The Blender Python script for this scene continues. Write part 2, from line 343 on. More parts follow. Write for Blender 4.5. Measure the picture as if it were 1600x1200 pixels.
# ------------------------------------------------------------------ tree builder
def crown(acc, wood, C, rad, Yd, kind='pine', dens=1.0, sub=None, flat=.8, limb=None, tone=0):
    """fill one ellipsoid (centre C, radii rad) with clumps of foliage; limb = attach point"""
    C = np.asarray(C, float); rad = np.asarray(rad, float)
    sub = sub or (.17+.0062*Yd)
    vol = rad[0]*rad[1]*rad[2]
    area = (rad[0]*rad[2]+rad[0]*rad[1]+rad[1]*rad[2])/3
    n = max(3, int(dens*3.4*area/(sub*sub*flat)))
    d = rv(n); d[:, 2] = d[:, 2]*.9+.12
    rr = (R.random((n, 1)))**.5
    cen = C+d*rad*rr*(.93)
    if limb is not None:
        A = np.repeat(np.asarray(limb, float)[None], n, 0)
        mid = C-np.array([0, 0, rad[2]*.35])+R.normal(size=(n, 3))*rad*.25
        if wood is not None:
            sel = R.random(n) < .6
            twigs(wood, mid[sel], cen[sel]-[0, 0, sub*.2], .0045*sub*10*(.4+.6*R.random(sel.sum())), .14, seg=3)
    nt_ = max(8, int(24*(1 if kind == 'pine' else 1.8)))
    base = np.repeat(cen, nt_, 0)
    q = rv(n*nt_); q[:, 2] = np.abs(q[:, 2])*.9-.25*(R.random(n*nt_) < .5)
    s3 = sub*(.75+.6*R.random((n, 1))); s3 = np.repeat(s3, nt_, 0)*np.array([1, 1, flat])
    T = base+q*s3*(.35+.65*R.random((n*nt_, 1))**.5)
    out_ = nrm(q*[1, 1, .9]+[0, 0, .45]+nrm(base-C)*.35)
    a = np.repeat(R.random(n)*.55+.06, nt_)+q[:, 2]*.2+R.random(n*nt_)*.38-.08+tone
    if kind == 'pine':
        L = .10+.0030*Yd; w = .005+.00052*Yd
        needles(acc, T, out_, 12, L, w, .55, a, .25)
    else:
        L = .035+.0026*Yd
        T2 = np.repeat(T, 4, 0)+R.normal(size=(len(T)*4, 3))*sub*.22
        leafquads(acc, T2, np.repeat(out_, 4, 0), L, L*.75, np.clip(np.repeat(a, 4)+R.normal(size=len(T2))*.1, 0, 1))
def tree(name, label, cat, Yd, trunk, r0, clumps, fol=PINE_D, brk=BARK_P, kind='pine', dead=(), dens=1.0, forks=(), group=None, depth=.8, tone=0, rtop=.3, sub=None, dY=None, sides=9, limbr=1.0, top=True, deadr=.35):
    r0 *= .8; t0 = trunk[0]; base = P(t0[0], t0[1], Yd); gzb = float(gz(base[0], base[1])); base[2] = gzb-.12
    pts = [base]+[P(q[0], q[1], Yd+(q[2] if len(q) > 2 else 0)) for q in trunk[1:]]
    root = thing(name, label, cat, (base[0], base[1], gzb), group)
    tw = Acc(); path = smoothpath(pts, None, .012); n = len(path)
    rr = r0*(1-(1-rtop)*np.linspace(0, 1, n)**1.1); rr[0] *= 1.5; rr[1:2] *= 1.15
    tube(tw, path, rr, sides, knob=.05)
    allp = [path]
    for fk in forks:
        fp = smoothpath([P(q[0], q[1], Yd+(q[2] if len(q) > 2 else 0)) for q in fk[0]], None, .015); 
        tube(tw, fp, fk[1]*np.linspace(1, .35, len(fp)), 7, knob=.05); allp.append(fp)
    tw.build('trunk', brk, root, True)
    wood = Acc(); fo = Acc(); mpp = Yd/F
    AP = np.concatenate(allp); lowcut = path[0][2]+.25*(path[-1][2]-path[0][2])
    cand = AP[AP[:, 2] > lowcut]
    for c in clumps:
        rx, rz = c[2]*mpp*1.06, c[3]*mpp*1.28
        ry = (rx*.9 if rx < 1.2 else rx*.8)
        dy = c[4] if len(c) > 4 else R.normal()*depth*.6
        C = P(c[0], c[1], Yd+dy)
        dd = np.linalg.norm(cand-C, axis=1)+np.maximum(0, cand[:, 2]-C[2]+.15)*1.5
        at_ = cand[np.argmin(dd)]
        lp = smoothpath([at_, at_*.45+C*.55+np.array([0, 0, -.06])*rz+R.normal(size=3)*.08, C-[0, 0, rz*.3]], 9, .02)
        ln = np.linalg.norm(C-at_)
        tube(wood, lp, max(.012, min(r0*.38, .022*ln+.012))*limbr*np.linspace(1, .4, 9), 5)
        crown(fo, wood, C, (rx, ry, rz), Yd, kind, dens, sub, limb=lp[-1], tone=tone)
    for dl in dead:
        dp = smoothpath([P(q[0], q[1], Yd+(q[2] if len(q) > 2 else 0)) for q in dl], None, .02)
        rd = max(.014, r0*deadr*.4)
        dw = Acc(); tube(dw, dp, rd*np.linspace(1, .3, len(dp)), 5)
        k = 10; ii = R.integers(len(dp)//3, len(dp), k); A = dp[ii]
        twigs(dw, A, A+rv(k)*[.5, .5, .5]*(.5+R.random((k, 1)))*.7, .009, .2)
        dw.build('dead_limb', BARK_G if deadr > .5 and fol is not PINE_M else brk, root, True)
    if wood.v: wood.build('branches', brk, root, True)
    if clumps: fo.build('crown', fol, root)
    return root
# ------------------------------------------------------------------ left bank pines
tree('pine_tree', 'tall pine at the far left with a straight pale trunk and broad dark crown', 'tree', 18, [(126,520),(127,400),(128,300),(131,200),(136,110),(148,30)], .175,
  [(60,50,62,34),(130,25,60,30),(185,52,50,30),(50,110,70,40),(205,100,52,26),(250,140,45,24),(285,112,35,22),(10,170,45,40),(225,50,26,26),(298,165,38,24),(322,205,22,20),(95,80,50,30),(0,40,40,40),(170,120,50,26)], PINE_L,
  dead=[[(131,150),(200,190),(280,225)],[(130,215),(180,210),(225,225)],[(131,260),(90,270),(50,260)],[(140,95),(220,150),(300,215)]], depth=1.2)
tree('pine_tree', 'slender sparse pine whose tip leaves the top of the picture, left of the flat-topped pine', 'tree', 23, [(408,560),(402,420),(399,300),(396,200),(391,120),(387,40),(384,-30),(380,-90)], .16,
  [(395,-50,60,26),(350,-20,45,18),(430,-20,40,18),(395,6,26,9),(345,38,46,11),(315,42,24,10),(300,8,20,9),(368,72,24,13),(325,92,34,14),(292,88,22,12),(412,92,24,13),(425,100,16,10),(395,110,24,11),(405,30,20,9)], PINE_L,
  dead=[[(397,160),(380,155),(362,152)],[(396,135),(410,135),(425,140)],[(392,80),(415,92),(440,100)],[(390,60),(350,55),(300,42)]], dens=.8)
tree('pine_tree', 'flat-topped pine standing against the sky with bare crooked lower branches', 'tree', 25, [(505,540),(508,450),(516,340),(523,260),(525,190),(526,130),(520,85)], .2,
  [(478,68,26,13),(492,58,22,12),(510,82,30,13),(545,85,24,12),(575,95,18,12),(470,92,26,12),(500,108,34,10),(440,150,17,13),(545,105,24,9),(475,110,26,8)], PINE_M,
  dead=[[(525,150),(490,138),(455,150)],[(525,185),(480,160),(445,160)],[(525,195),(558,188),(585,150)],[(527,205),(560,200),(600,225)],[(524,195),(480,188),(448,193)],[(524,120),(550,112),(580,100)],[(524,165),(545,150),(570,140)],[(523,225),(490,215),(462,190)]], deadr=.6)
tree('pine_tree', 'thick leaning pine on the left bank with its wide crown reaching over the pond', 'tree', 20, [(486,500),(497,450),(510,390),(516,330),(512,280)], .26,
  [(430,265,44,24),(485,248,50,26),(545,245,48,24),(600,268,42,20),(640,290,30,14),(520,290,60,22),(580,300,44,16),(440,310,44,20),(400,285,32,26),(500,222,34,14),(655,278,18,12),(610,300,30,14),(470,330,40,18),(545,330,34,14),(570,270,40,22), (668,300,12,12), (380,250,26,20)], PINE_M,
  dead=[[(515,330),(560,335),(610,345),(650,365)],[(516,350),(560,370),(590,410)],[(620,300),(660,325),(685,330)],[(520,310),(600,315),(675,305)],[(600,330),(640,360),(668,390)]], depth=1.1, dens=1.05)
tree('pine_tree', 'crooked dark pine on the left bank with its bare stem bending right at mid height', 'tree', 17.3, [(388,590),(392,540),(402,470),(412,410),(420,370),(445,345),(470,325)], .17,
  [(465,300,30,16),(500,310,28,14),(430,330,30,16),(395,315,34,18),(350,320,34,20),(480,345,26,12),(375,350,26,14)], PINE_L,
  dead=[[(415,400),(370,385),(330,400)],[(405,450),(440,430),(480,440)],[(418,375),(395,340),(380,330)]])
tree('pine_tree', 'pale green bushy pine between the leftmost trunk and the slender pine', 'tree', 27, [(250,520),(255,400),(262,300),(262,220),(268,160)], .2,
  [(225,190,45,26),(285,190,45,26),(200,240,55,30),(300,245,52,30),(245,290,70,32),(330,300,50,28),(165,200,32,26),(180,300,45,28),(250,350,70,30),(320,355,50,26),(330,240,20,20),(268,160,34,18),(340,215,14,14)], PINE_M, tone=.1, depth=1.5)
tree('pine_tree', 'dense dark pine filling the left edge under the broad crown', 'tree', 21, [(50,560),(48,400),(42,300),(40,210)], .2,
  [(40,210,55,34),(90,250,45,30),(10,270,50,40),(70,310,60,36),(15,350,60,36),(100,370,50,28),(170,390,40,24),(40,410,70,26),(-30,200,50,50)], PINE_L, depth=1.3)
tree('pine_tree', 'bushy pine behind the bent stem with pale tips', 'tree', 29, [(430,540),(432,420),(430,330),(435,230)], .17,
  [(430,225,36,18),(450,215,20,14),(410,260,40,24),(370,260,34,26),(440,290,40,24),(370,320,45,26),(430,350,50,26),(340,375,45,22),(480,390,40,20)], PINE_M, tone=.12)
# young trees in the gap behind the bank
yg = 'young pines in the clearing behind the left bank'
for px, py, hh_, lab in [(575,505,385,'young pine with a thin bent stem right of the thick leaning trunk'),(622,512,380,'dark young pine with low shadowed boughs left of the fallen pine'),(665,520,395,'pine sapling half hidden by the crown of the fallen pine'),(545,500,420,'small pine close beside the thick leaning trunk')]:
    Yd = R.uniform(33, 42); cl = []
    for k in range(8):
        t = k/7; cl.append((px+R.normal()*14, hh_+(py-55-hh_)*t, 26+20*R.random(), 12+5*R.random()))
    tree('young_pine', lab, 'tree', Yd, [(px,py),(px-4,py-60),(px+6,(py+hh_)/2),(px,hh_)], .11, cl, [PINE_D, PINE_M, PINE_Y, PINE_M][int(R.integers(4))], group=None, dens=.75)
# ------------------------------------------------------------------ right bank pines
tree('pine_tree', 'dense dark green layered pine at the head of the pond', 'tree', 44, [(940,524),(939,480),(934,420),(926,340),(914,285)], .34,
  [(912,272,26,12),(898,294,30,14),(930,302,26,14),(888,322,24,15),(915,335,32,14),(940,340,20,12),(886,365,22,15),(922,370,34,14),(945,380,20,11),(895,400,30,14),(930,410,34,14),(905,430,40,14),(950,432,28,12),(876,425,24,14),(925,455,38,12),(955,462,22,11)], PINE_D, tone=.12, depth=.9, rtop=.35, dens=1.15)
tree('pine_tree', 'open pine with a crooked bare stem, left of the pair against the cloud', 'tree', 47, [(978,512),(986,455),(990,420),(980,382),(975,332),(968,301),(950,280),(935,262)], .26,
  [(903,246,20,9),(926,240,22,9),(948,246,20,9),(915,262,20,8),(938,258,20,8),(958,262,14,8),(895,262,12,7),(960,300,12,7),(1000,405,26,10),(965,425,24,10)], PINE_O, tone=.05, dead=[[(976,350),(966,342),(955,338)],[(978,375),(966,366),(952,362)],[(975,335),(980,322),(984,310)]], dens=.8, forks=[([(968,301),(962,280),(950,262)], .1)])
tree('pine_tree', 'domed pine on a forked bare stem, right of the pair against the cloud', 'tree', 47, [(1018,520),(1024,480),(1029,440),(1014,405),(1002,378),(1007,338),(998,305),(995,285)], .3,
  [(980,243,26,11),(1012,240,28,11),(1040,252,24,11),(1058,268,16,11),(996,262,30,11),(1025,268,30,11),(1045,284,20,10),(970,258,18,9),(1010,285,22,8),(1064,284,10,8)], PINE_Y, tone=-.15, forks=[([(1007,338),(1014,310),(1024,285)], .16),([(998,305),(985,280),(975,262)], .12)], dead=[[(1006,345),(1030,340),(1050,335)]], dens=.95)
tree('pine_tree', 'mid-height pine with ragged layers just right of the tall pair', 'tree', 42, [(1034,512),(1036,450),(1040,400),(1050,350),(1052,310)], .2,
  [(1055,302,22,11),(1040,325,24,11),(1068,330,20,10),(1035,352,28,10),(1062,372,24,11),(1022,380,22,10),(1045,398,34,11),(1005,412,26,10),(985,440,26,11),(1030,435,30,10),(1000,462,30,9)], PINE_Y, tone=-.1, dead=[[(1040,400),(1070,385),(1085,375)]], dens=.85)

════

## REQUIRED TASK
Select, from the listing, all lines that include the word "crown".

## ANSWER IN FULL
def crown(acc, wood, C, rad, Yd, kind='pine', dens=1.0, sub=None, flat=.8, limb=None, tone=0):
        crown(fo, wood, C, (rx, ry, rz), Yd, kind, dens, sub, limb=lp[-1], tone=tone)
    if clumps: fo.build('crown', fol, root)
tree('pine_tree', 'tall pine at the far left with a straight pale trunk and broad dark crown', 'tree', 18, [(126,520),(127,400),(128,300),(131,200),(136,110),(148,30)], .175,
tree('pine_tree', 'thick leaning pine on the left bank with its wide crown reaching over the pond', 'tree', 20, [(486,500),(497,450),(510,390),(516,330),(512,280)], .26,
tree('pine_tree', 'dense dark pine filling the left edge under the broad crown', 'tree', 21, [(50,560),(48,400),(42,300),(40,210)], .2,
for px, py, hh_, lab in [(575,505,385,'young pine with a thin bent stem right of the thick leaning trunk'),(622,512,380,'dark young pine with low shadowed boughs left of the fallen pine'),(665,520,395,'pine sapling half hidden by the crown of the fallen pine'),(545,500,420,'small pine close beside the thick leaning trunk')]:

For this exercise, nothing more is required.